Official figures published in April showed that manufacturing has enjoyed three healthy output increases in a row to take the level of output two per cent up on a year earlier. If sustained, this will be faster than most economists’ predictions for growth in the economy as a whole. It is a long time since manufacturing has outgrown the rest of the economy. Many people had thought it might never happen again.
What’s more, it appears to be a bit of a trend. The Engineering Employers’ Federation points out that the average monthly growth in manufacturing over the most recent six months is more than three times its average over the previous eight years. The EEF thinks there is something fundamental about industry’s revival.
As its senior economist Jeegar Kakkad, puts it: “Manufacturers are continuing to defy the economic gloom by reaping the rewards of investment and growing world markets. Having taken tough decisions to improve their performance and competitiveness, we cannot afford to let the problems in the financial sector spill over into the wider economy where the economic fundamentals remain sound.”
Long-term readers of The Manufacturer will know that there is another factor at work which, after holding out the hope for so long, I had given up predicting. Manufacturing is benefiting from a lower pound, particularly in relation to Europe.
As I write, sterling has just hit a record low of 1.25 euros. The euro, in other words, has reached a high of 80 UK pence.
This is the direct route through which the problems in the wider economy are benefiting manufacturers. The more pressure there is on the Bank of England’s monetary policy committee to cut interest rates, the more that currency traders sell the pound, notably against the euro, where the European Central Bank’s reluctance to contemplate a reduction in its interest rates are giving the single currency deutschemark-style strength.
So, manufacturers are getting a lift from sterling’s depreciation. It shows up in export orders, where balances are holding up at close to their best levels since the mid-1990s. And it shows up in the official numbers, where exports are up by around 7.5 per cent – in value – compared with a year earlier.
That is the good news.

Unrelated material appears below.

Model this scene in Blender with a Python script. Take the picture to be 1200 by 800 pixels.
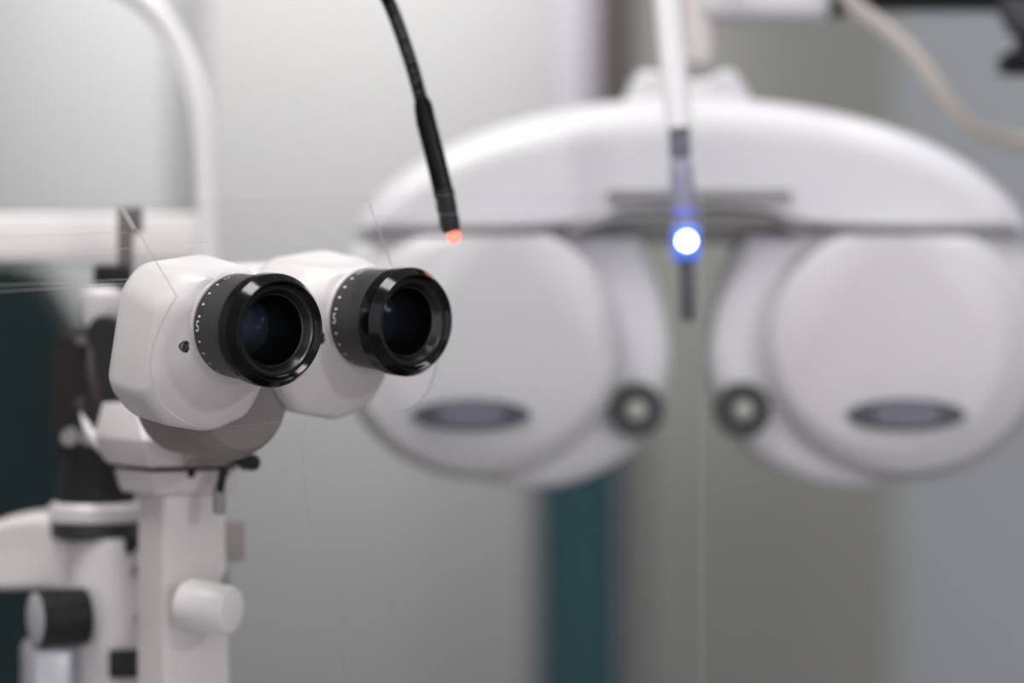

Manufacturers know, however, that it is never all good. Take the IMF’s latest forecasts. The benefit of a weaker pound is not just in export markets. Firms benefit from greater competitiveness domestically.
Unfortunately, if the IMF is right, the UK economy will grow by only 1.6 per cent this year and next.
That does not preclude UK firms increasing their market share but it is a share of a slowly growing market.
The same is true when it comes to the wider world. The IMF expects 3.7 per cent global growth this year and next, which does not sound that weak, but it compares with an average of nearly five per cent over the past four years.
Sadly, the slowdown is concentrated in places where Britain can most expect to gain as a result of a lower pound. Growth in the advanced economies is put at just 1.3 per cent in both 2008 and 2009, dragged down by America, which is seen crawling along at 0.5 per cent this year, 0.6 per cent next. Europe, which might have been expected to make up some of the global slack, is predicted to grow by 1.4 per cent in 2008, slowing to 1.2 per cent in 2009. It is, as with the domestic market, perfectly possible for UK companies to increase share, even in slow-growing markets.
But it is harder work. So the challenge for manufacturers is to make the most of a lower pound, even when circumstances are not ideal. There will still be plenty of opportunities, such as in the Asian and Middle Eastern markets, where UK firms will be at an exchange-rate advantage compared with their European counterparts. The test will be whether they have the products to back up that advantage.